Data revenues now represent nearly 45 percent of U.S. mobile industry service revenues and the 50-percent level might happen in 2013.
After that point, data will represent the majority of U.S. service provider revenue, for the first time, according to projections by analyst Chetan Sharma.
The U.S. mobile data market grew 14 percent year-over-year to reach $21 billion in mobile data revenues, according to Sharma.
In 2013, U.S. mobile service providers will earn $90 billion in mobile data service revenues. Verizon and AT&T between them represent 70 percent of the mobile data services revenue and 66 percent of the customer base.
The data also illustrates how the maturing market now will be lead by changes in revenues per account, as the number of new human accounts (not machine to machine connections) that can be added is dwindling.
In the first quarter of 2013, 1.1 million new connections were activated, a decline of 60 percent, year over year, Sharma says. But most of those net additions were of the prepaid variety.
U.S. operators added 200,000 postpaid subs and 1.2 million total net new subscribers. Verizon got 720,000 of the net adds. AT&T got 291,000 and T-Mobile added 5,000.
So between them, Verizon and AT&T accounted for 86 percent of the net adds.
Though overall average revenue per user increased 35 cents, voice ARPU declined by 42 cents. Average data ARPU grew by 87 cents, sequentially.
Smart phones represented about 85 percent of the devices sold in the first quarter of 2013.

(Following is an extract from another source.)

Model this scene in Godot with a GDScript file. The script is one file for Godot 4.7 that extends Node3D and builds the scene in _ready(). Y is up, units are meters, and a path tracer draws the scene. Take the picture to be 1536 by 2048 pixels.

And it never is too soon for service providers to get ready for the next wave of growth after mobile data.
The next wave of growth might be significantly more challenging, though, as it might involve creating new lines of business beyond today’s voice, messaging, Internet access framework, and involve multiple lines of business such as cloud computing, commerce, payments, connected home or connected automobile, identity management and analytics that each will face serious competitors.
Beyond that, each of the new businesses are vertical rather than horizontal, meaning each new opportunity is a niche, compared to the universal “voice, data, messaging” appeal of basic mobility.